» **WORK INSTRUCTIONS**:
Search the material for the word "finishes" and report each line where it turns up.
[START OF ITEMS]
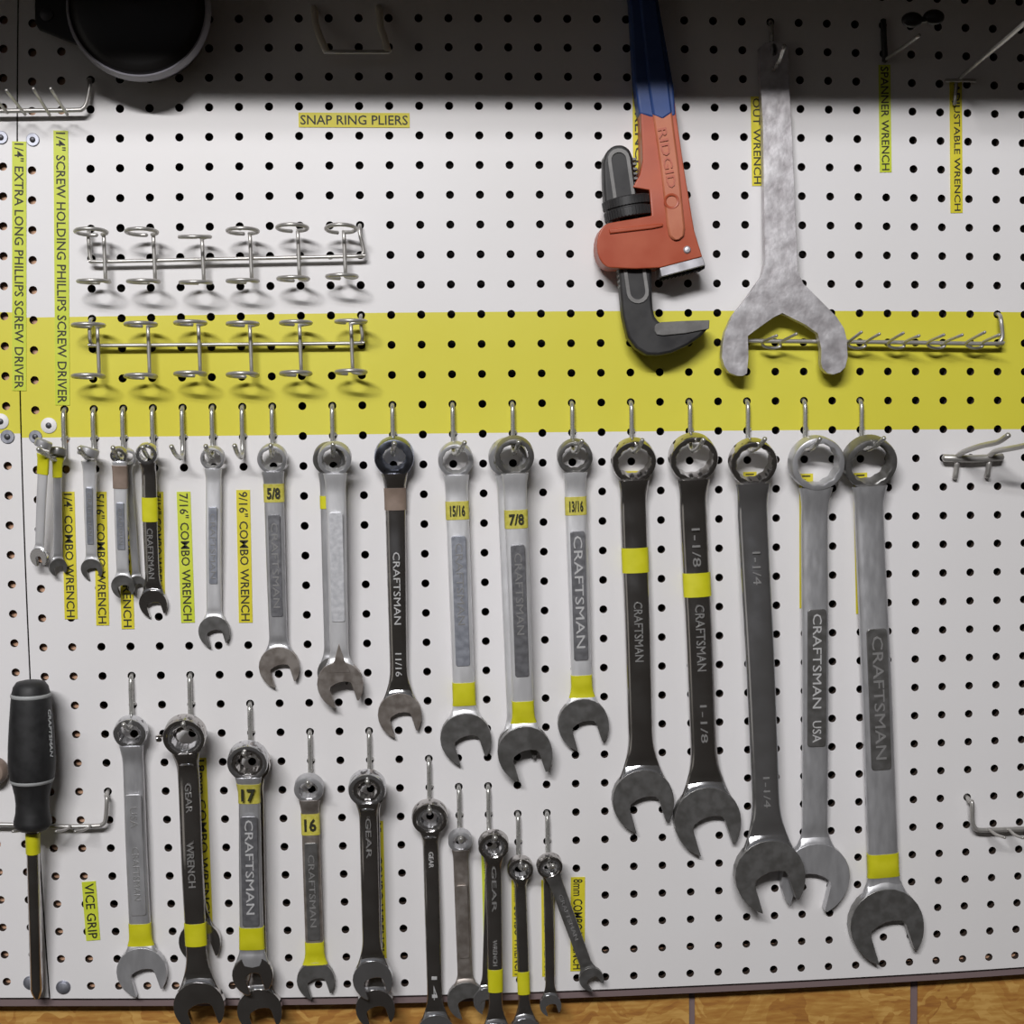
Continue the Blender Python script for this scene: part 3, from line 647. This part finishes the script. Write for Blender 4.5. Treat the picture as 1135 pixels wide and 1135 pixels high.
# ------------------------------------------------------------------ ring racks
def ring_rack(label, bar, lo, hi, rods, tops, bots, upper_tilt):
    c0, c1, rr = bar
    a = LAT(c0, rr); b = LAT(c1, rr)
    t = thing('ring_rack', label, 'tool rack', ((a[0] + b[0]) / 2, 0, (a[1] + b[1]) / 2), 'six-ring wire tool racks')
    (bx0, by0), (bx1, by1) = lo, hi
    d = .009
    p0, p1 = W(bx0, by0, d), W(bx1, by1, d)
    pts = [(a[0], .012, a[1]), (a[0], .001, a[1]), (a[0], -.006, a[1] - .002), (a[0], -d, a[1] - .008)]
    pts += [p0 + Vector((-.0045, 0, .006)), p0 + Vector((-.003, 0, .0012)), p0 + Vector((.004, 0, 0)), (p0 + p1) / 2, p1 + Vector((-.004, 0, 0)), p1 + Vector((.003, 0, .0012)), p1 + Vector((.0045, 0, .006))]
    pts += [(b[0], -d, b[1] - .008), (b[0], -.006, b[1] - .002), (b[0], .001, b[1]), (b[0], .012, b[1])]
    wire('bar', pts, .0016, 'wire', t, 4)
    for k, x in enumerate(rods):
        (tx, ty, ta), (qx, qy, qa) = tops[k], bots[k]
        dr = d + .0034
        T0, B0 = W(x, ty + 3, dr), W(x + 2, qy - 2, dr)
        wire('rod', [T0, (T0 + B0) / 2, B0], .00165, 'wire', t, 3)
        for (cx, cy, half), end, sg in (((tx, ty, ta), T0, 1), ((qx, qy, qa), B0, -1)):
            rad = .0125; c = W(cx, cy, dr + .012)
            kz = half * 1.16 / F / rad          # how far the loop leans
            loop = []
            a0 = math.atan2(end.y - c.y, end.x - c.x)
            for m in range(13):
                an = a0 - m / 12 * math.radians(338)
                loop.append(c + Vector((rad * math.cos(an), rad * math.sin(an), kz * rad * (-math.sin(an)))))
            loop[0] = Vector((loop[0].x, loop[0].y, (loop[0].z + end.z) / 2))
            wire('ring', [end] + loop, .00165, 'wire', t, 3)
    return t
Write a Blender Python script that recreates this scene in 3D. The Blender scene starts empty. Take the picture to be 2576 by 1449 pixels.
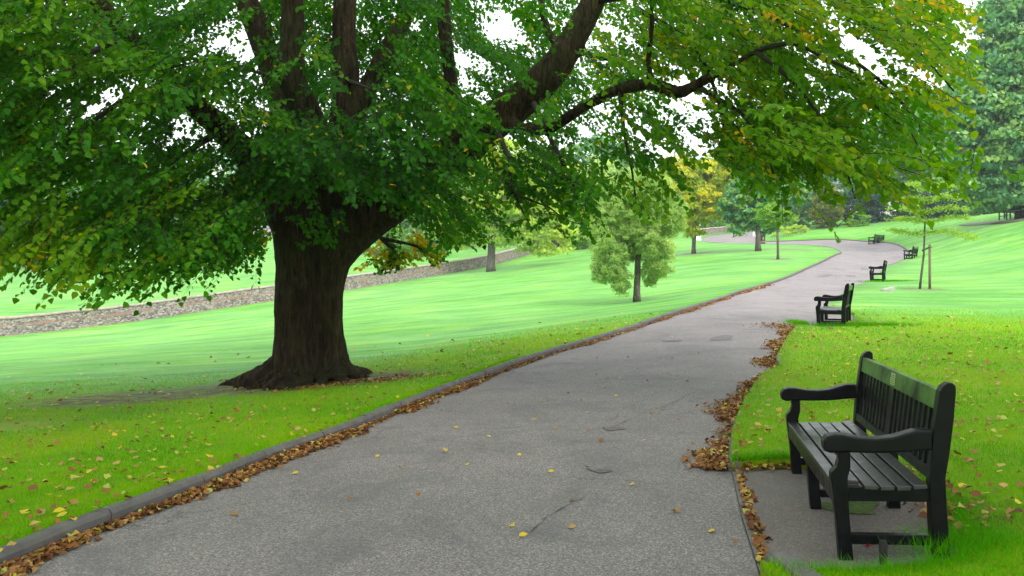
[END OF ITEMS]
[START OF ITEMS]
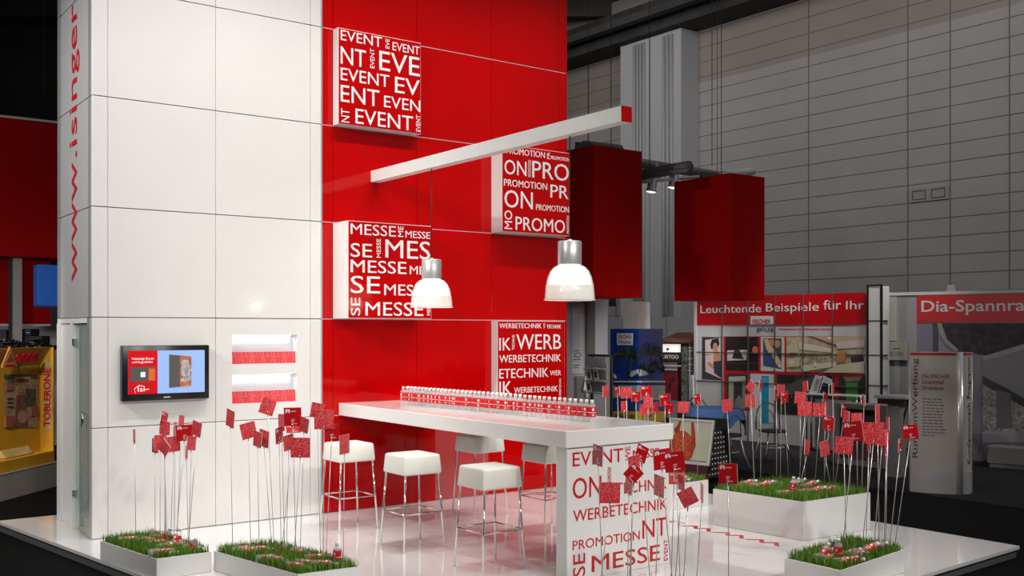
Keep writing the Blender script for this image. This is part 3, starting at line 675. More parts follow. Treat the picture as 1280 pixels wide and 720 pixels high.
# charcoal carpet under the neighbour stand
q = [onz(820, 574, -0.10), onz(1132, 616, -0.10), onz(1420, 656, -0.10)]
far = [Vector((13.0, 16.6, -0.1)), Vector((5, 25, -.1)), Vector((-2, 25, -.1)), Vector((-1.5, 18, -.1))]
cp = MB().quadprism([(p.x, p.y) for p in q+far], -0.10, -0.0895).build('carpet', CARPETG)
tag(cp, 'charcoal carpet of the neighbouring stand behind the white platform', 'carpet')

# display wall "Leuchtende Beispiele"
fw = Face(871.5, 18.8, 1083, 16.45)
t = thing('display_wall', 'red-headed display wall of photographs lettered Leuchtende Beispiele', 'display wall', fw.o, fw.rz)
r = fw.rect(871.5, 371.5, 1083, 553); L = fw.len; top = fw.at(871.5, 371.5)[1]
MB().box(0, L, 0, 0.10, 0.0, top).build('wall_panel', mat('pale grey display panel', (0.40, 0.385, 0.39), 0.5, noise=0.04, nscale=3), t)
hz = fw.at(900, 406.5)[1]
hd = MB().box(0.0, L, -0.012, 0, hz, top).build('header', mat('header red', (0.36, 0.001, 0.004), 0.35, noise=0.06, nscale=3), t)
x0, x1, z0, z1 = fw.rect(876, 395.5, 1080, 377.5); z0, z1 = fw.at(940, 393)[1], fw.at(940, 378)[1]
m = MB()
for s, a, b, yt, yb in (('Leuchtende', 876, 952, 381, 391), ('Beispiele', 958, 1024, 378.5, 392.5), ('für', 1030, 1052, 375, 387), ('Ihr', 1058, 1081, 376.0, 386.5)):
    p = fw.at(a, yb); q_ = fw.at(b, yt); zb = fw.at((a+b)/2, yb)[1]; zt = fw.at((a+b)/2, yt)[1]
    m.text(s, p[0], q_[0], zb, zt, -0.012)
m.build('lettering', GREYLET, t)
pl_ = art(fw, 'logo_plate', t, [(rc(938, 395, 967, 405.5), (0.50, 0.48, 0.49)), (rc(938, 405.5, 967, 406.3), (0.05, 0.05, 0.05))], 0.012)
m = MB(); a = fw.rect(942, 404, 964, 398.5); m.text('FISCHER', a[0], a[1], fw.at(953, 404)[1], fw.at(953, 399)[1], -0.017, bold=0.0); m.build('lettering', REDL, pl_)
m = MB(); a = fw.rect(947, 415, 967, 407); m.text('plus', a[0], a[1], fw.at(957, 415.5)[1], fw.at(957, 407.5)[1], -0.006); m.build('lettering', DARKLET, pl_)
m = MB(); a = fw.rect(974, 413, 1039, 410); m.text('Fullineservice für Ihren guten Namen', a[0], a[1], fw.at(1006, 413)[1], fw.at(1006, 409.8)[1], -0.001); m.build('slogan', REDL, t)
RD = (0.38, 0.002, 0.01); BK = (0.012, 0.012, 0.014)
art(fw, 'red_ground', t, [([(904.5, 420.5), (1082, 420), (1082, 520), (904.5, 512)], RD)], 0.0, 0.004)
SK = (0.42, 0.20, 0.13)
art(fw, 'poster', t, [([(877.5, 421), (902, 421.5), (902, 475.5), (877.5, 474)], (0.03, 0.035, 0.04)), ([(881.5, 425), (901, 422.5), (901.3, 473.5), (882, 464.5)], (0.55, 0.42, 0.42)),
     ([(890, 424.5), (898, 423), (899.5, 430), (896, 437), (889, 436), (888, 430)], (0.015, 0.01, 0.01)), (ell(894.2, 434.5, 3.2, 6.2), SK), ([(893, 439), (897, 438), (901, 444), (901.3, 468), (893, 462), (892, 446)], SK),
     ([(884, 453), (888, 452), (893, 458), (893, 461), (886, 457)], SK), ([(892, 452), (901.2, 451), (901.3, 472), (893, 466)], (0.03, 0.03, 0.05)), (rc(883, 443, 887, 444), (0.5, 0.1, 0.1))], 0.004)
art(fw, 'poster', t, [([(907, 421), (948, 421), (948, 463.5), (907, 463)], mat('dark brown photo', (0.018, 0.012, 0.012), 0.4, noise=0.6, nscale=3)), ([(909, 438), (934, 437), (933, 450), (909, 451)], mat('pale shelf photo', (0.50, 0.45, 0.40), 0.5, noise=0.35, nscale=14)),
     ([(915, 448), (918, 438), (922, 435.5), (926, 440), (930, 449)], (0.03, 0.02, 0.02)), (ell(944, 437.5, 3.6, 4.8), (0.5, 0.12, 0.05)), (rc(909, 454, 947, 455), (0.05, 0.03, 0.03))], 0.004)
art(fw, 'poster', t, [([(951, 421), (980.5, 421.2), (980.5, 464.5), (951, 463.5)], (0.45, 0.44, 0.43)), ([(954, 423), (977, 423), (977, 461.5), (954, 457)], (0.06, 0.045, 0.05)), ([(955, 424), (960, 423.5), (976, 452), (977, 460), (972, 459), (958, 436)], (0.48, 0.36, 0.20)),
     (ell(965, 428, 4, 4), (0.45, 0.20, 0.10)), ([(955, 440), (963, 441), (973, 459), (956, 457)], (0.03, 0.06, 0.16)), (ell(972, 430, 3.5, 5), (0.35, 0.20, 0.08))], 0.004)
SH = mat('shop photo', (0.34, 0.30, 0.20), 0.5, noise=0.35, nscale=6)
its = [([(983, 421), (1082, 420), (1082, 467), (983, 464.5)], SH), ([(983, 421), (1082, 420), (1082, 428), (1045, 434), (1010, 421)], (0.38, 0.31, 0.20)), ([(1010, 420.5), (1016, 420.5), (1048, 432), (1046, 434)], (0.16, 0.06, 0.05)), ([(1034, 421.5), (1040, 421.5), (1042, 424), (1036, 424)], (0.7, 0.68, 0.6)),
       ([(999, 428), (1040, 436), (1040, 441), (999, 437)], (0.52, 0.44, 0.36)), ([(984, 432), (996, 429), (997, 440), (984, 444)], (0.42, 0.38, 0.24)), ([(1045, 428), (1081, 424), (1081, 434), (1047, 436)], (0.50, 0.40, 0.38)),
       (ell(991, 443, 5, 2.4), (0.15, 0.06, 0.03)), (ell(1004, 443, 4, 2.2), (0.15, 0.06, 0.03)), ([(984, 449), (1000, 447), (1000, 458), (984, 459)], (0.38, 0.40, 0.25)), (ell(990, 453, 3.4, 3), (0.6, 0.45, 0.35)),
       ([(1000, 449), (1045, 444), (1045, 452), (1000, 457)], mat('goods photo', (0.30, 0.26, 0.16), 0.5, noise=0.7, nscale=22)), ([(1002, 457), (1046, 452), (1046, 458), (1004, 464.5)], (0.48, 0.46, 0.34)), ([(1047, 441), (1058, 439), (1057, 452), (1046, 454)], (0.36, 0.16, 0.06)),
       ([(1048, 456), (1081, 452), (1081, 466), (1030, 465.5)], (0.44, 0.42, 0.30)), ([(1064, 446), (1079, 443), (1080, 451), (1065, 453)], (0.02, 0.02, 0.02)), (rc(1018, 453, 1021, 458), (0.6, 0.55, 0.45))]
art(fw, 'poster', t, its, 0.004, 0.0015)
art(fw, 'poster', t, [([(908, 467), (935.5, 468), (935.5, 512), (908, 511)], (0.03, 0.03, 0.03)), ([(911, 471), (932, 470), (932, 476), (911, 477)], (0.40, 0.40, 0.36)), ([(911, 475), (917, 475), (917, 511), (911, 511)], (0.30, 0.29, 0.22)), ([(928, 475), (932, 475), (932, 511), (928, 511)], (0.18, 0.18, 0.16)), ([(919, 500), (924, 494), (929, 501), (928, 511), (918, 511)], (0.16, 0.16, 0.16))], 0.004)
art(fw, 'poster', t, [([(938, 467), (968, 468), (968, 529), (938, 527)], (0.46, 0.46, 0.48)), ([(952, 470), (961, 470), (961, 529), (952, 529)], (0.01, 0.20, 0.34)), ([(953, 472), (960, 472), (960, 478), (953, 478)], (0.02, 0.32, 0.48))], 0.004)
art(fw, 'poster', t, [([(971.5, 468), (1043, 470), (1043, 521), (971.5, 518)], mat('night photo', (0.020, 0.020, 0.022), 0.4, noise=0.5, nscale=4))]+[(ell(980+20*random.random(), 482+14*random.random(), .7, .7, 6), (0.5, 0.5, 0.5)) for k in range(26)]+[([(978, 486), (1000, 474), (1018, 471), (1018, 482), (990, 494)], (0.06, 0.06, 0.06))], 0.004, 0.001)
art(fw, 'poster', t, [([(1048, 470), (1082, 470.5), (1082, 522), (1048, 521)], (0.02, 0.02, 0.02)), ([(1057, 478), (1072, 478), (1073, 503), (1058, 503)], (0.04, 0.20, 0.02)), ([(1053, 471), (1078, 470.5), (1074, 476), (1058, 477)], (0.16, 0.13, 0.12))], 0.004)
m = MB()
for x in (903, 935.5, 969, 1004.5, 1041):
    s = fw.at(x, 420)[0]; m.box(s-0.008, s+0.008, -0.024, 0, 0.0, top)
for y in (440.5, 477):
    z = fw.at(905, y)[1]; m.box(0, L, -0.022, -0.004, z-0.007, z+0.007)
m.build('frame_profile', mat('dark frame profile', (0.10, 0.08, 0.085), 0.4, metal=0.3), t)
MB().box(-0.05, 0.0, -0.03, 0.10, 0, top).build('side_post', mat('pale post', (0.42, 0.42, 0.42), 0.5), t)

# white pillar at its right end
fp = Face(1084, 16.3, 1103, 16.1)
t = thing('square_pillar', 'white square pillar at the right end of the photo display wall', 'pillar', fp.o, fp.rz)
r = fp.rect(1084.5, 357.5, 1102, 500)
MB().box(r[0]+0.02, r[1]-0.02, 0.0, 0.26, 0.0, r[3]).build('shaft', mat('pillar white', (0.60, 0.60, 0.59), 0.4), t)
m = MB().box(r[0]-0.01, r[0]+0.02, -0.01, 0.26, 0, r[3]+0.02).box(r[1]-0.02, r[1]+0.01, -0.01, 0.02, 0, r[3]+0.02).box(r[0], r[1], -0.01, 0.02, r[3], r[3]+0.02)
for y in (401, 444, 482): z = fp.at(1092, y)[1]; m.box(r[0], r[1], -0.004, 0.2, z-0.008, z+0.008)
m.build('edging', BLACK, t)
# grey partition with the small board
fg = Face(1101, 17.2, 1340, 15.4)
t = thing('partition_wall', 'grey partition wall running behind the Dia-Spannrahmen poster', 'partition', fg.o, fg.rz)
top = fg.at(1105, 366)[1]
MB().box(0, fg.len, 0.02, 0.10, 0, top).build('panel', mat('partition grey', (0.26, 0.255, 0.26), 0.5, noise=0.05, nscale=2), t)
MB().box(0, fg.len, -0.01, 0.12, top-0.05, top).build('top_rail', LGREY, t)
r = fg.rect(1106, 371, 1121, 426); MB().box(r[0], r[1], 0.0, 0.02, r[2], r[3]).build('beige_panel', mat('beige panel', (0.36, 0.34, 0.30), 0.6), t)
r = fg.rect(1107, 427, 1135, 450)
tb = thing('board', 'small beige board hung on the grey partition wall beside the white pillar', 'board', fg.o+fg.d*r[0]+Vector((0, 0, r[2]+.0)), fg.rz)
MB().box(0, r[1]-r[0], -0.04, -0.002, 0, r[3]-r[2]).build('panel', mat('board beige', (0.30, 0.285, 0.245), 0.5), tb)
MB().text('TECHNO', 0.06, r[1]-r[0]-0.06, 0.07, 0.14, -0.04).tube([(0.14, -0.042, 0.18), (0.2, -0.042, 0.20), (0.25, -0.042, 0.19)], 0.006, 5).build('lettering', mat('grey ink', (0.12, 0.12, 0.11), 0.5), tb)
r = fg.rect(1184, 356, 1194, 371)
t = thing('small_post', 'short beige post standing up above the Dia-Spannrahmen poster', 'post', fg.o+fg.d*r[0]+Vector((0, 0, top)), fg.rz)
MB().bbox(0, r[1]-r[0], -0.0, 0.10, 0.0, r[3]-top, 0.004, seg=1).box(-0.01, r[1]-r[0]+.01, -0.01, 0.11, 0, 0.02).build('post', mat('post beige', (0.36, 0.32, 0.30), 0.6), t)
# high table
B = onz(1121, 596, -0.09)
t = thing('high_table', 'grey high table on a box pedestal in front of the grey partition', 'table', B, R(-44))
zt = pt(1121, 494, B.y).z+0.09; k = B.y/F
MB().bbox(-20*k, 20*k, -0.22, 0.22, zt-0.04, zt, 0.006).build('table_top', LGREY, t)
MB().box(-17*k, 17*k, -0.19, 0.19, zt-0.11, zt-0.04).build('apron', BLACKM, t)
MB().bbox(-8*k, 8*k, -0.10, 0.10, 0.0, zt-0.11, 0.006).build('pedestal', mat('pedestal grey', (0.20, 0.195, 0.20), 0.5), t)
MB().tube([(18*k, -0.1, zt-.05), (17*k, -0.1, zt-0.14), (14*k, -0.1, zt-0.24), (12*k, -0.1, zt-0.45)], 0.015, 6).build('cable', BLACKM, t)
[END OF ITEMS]
[START OF ITEMS]
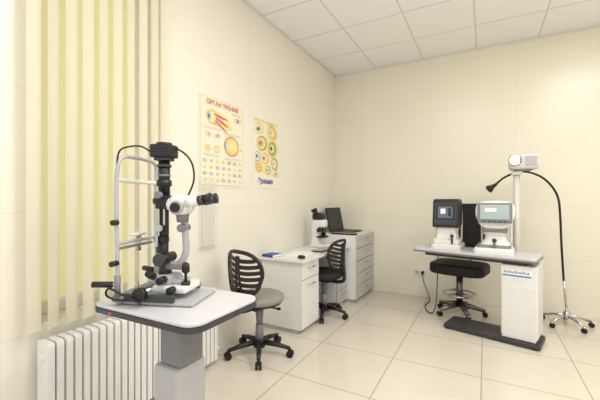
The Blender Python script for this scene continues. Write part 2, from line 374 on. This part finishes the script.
[END OF ITEMS]
» **CORRECT OUTPUT**:
Continue the Blender Python script for this scene: part 3, from line 647. This part finishes the script. Write for Blender 4.5. Treat the picture as 1135 pixels wide and 1135 pixels high.
The Blender Python script for this scene continues. Write part 2, from line 374 on. This part finishes the script.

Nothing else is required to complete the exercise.